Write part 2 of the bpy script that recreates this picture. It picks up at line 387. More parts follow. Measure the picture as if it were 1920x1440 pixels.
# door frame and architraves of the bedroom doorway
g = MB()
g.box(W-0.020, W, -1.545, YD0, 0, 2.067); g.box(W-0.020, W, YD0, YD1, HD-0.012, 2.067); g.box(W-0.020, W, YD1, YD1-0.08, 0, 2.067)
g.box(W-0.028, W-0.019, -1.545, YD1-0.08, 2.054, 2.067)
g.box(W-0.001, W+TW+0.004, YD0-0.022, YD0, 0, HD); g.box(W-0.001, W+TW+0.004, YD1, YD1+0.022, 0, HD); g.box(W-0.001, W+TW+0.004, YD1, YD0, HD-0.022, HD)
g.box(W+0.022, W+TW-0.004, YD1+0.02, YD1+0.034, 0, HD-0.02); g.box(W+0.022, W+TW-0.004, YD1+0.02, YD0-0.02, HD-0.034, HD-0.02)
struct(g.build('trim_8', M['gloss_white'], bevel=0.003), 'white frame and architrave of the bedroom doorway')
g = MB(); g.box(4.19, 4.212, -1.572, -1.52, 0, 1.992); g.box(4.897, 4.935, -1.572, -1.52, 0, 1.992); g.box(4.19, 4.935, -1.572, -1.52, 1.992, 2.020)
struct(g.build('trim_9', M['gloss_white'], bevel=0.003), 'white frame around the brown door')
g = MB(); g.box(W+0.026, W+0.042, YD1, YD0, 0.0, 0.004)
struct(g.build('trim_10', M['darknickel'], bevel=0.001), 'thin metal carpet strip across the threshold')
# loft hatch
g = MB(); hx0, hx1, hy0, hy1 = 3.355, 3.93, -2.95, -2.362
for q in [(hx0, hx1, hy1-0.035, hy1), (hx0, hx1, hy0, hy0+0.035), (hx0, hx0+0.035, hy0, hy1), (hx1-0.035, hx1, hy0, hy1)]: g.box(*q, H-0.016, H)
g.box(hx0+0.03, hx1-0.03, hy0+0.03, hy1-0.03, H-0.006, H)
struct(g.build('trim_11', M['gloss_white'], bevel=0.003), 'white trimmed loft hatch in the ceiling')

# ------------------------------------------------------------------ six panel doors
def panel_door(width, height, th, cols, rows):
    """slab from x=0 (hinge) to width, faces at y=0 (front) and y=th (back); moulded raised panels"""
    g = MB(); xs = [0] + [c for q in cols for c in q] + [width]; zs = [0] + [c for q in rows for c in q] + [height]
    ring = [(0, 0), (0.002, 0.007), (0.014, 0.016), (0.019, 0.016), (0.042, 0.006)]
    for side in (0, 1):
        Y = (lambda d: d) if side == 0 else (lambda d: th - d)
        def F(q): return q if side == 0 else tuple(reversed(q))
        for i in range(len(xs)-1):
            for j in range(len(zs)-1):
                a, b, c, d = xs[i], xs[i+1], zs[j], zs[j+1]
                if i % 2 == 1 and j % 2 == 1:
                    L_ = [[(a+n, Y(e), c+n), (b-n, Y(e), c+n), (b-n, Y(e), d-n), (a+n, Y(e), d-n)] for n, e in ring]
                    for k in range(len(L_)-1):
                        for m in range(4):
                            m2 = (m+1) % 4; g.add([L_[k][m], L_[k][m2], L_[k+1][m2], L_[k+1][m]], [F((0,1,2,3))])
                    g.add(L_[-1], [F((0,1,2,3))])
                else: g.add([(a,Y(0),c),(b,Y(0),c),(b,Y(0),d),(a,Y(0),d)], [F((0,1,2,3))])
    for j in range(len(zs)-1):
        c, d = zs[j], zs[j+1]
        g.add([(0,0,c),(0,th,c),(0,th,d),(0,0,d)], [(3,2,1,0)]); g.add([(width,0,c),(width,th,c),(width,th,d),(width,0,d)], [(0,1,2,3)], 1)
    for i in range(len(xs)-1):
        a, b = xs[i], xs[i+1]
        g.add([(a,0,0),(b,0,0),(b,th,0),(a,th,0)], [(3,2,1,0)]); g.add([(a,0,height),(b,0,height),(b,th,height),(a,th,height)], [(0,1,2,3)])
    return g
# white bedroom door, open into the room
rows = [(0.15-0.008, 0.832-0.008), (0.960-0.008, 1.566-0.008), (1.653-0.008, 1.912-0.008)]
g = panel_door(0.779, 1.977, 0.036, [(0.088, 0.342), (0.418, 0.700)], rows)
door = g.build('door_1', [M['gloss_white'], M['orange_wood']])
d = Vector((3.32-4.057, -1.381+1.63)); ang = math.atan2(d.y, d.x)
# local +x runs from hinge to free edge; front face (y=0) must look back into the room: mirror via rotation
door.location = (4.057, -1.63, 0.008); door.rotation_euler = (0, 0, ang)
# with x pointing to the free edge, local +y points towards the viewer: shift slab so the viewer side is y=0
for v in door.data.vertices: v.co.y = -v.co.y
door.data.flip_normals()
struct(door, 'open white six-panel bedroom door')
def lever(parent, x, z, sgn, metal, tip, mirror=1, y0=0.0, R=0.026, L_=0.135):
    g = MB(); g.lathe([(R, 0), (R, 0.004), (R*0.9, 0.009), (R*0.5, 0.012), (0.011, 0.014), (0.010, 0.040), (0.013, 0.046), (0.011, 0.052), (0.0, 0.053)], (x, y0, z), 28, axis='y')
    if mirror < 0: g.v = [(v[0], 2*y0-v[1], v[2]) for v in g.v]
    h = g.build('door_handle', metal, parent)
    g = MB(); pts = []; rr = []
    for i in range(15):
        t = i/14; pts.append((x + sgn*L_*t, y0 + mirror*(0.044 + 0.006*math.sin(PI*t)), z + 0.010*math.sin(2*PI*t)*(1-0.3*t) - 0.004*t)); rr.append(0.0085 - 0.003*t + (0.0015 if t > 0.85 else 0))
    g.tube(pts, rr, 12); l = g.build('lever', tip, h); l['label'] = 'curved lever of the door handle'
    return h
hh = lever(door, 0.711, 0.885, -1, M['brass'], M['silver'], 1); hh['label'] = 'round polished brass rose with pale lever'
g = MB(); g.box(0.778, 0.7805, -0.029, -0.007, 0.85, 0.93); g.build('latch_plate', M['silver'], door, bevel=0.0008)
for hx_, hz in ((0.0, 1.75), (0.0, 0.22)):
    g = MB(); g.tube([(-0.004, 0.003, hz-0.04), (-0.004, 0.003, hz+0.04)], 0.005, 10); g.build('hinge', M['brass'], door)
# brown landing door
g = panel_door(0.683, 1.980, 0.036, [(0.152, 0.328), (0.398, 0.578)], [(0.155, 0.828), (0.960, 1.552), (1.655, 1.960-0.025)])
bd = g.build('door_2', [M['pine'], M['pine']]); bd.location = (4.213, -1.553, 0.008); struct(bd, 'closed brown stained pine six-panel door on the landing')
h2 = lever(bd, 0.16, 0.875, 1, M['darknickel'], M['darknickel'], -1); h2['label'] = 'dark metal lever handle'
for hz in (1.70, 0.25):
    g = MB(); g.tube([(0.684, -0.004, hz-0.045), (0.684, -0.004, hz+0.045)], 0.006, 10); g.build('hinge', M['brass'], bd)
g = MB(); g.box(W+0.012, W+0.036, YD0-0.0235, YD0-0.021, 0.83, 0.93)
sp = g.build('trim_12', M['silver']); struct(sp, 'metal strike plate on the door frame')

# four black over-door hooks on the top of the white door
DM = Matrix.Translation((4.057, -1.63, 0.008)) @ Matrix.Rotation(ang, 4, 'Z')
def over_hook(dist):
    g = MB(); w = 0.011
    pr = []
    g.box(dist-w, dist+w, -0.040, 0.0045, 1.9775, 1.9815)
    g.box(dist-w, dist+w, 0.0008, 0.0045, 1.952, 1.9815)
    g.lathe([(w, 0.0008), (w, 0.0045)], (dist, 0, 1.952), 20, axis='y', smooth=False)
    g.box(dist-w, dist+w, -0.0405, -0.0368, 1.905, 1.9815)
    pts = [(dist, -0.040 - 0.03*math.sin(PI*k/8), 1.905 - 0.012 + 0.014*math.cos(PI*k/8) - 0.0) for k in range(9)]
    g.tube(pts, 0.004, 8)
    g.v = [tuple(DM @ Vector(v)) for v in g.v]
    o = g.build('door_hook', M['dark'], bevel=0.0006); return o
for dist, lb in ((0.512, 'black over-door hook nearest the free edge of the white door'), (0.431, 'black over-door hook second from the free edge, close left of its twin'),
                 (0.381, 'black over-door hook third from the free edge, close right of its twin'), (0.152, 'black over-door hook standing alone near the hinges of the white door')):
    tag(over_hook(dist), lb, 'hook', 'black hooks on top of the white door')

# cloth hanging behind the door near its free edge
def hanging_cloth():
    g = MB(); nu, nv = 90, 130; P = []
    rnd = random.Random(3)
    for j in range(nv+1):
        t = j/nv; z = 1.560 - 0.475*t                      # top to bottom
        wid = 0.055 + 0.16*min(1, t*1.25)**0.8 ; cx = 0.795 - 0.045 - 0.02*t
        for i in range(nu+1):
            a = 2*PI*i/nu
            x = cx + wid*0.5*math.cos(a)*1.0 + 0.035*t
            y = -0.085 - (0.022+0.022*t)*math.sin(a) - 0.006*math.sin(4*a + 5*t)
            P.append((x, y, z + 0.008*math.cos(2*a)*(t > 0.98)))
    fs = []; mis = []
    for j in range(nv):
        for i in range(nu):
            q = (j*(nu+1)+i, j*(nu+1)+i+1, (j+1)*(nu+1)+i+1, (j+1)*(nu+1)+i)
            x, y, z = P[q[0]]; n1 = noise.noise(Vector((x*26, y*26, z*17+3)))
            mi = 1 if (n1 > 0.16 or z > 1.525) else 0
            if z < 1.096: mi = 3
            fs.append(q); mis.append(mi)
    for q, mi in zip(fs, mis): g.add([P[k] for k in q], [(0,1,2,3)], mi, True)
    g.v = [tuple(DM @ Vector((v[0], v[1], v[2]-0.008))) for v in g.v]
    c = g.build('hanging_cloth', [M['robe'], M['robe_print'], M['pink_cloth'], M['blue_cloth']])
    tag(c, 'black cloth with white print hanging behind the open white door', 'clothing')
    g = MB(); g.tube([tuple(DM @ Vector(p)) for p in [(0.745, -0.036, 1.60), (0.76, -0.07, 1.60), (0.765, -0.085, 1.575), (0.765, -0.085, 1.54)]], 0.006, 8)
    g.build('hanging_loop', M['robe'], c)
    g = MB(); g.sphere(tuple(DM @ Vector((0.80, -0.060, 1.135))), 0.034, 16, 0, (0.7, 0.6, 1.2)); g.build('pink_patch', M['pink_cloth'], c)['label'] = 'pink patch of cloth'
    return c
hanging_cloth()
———
◆ **Problem requirements**
In the listing above, please print only the lines from the first one to the line where "struct(g.build('trim_11', M['gloss_white'], bevel=0.003), 'white" appears, exactly as written, both of those lines included.

◆ **Problem solution**
Write part 2 of the bpy script that recreates this picture. It picks up at line 387. More parts follow. Measure the picture as if it were 1920x1440 pixels.
# door frame and architraves of the bedroom doorway
g = MB()
g.box(W-0.020, W, -1.545, YD0, 0, 2.067); g.box(W-0.020, W, YD0, YD1, HD-0.012, 2.067); g.box(W-0.020, W, YD1, YD1-0.08, 0, 2.067)
g.box(W-0.028, W-0.019, -1.545, YD1-0.08, 2.054, 2.067)
g.box(W-0.001, W+TW+0.004, YD0-0.022, YD0, 0, HD); g.box(W-0.001, W+TW+0.004, YD1, YD1+0.022, 0, HD); g.box(W-0.001, W+TW+0.004, YD1, YD0, HD-0.022, HD)
g.box(W+0.022, W+TW-0.004, YD1+0.02, YD1+0.034, 0, HD-0.02); g.box(W+0.022, W+TW-0.004, YD1+0.02, YD0-0.02, HD-0.034, HD-0.02)
struct(g.build('trim_8', M['gloss_white'], bevel=0.003), 'white frame and architrave of the bedroom doorway')
g = MB(); g.box(4.19, 4.212, -1.572, -1.52, 0, 1.992); g.box(4.897, 4.935, -1.572, -1.52, 0, 1.992); g.box(4.19, 4.935, -1.572, -1.52, 1.992, 2.020)
struct(g.build('trim_9', M['gloss_white'], bevel=0.003), 'white frame around the brown door')
g = MB(); g.box(W+0.026, W+0.042, YD1, YD0, 0.0, 0.004)
struct(g.build('trim_10', M['darknickel'], bevel=0.001), 'thin metal carpet strip across the threshold')
# loft hatch
g = MB(); hx0, hx1, hy0, hy1 = 3.355, 3.93, -2.95, -2.362
for q in [(hx0, hx1, hy1-0.035, hy1), (hx0, hx1, hy0, hy0+0.035), (hx0, hx0+0.035, hy0, hy1), (hx1-0.035, hx1, hy0, hy1)]: g.box(*q, H-0.016, H)
g.box(hx0+0.03, hx1-0.03, hy0+0.03, hy1-0.03, H-0.006, H)
struct(g.build('trim_11', M['gloss_white'], bevel=0.003), 'white trimmed loft hatch in the ceiling')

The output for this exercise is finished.